OBJECTIVE:
Find the string "objects" in the listing and report every line that has it.

==== TASK INPUT ====

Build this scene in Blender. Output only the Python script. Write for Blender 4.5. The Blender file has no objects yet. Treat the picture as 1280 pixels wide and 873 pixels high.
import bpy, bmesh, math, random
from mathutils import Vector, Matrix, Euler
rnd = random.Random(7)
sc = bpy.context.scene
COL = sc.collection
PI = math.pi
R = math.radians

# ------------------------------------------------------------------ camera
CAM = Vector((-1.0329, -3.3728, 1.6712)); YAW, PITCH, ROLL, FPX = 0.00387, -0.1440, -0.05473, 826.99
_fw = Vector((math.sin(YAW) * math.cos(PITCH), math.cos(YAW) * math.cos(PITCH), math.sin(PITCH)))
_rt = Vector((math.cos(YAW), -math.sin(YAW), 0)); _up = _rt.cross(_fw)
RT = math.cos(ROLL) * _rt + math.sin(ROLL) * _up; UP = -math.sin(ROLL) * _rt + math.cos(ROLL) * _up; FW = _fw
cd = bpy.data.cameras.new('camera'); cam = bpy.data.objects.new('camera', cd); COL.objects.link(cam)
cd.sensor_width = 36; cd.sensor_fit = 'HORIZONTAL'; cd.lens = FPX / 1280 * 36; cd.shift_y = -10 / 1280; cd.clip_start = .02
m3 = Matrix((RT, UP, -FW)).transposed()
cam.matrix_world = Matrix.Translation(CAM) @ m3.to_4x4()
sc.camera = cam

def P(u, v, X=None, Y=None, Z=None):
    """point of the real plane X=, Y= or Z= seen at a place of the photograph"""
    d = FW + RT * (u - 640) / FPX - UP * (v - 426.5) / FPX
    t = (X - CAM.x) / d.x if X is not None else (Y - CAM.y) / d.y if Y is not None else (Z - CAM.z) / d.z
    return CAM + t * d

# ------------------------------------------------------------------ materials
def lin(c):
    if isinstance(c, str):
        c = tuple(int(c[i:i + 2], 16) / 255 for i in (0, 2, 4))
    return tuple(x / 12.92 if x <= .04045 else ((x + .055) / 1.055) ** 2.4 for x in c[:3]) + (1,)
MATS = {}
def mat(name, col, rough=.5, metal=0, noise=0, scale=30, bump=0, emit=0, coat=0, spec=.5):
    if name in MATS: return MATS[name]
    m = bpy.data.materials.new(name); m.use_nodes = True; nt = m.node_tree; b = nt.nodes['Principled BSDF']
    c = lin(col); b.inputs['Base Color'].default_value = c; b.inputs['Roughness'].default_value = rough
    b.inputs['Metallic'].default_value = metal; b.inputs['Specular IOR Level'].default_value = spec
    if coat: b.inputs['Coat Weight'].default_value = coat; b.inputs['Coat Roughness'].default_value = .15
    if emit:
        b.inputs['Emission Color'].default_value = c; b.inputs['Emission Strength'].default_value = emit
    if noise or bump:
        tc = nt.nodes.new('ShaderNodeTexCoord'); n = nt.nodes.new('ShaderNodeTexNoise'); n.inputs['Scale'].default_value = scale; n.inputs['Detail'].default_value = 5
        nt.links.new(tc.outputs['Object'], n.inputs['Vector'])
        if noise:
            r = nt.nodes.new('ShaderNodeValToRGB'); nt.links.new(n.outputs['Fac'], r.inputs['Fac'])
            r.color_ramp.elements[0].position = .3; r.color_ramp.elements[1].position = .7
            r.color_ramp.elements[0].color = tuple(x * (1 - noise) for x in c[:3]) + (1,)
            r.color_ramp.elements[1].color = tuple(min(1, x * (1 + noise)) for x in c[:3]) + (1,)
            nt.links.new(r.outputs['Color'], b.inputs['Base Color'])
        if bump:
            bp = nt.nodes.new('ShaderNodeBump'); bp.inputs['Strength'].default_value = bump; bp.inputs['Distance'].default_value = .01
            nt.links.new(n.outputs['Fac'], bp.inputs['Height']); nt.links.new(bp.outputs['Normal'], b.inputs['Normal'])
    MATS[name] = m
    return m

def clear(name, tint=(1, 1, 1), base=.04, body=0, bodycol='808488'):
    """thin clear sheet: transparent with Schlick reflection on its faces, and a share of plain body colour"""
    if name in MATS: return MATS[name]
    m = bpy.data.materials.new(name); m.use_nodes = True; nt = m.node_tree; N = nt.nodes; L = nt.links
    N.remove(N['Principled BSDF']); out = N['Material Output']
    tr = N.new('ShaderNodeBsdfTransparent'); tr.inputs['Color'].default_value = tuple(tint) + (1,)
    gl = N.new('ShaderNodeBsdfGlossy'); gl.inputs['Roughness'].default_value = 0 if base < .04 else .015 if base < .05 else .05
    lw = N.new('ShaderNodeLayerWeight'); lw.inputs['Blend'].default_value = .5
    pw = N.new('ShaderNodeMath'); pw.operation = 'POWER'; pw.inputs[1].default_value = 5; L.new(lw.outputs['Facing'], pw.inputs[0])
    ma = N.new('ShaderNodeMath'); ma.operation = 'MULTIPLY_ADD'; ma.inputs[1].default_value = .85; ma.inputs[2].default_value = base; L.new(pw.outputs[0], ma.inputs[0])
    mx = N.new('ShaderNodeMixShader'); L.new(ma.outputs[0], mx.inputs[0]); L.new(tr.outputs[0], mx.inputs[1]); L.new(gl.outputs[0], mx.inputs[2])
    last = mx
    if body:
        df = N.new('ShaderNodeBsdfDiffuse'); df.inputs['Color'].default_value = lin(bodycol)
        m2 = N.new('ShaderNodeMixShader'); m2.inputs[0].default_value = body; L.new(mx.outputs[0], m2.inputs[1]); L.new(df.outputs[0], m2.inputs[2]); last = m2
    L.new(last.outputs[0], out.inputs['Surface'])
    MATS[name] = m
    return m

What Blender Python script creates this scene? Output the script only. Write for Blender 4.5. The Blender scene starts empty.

====

WRITTEN ANSWER:
Build this scene in Blender. Output only the Python script. Write for Blender 4.5. The Blender file has no objects yet. Treat the picture as 1280 pixels wide and 873 pixels high.
cd = bpy.data.cameras.new('camera'); cam = bpy.data.objects.new('camera', cd); COL.objects.link(cam)